→ **Stated task**: Show every line containing "scene" by copying it.
##############################
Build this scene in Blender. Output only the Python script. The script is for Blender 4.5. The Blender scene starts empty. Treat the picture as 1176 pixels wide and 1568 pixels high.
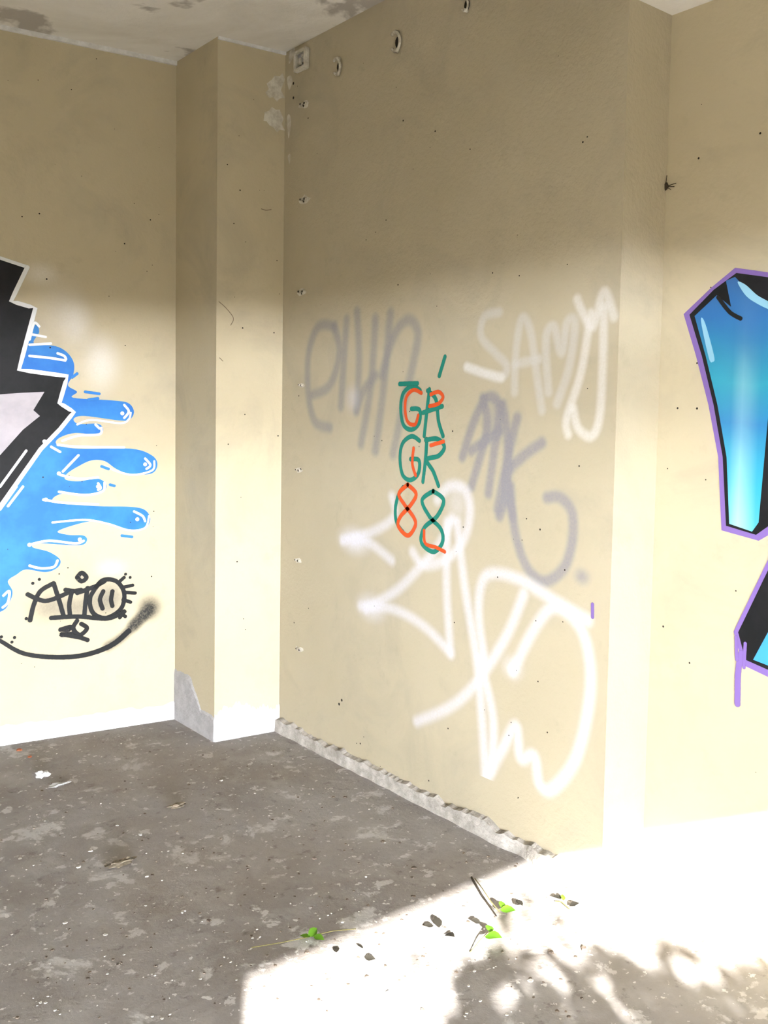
import bpy, bmesh, math, random
import numpy as np
from mathutils import Vector, Matrix, noise
from mathutils.geometry import tessellate_polygon
random.seed(7)
scene=bpy.context.scene
# ---------------------------------------------------------------- camera calibration (1176x1568 units)
F=1450.0; PX,PY=588.0,724.0
def cray(u,v): return Vector(((u-PX)/F,(PY-v)/F,-1.0))
Zc=-cray(213,23300).normalized()
Yc=cray(-570,606); Yc=(Yc-Yc.dot(Zc)*Zc).normalized()
Xc=Yc.cross(Zc).normalized()
CAM=Vector((0,0,1.45))
def ray(u,v):
    d=cray(u,v); return Vector((d.dot(Xc),d.dot(Yc),d.dot(Zc)))
def hit(u,v,p,n):
    r=ray(u,v); return CAM+r*((p-CAM).dot(n)/r.dot(n))
def flo(u,v): return hit(u,v,Vector((0,0,0)),Vector((0,0,1)))
R3=Matrix((Xc,Yc,Zc))
cd=bpy.data.cameras.new('camera'); cam=bpy.data.objects.new('camera',cd); scene.collection.objects.link(cam)
M4=R3.to_4x4(); M4.translation=CAM; cam.matrix_world=M4
cd.sensor_fit='VERTICAL'; cd.sensor_height=36; cd.lens=F/1568*36; cd.shift_y=-60/1568; cd.clip_start=0.02
scene.camera=cam
C=flo(427,1118); XL=C.x
A0=flo(0,1142); A1=flo(259,1102); P1=flo(328,1136)
YE=hit(920,1369,Vector((XL,0,0)),Vector((1,0,0))).y
e2=hit(983,1340,Vector((0,YE,0)),Vector((0,1,0))); XR=e2.x
H=hit(438,80,Vector((XL,0,0)),Vector((1,0,0))).z
HL=hit(1020,27,Vector((XR,0,0)),Vector((1,0,0))).z
SE=flo(820,1318); SC=flo(380,1480)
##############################
→ **Task solution**:
Build this scene in Blender. Output only the Python script. The script is for Blender 4.5. The Blender scene starts empty. Treat the picture as 1176 pixels wide and 1568 pixels high.
scene=bpy.context.scene
cd=bpy.data.cameras.new('camera'); cam=bpy.data.objects.new('camera',cd); scene.collection.objects.link(cam)
scene.camera=cam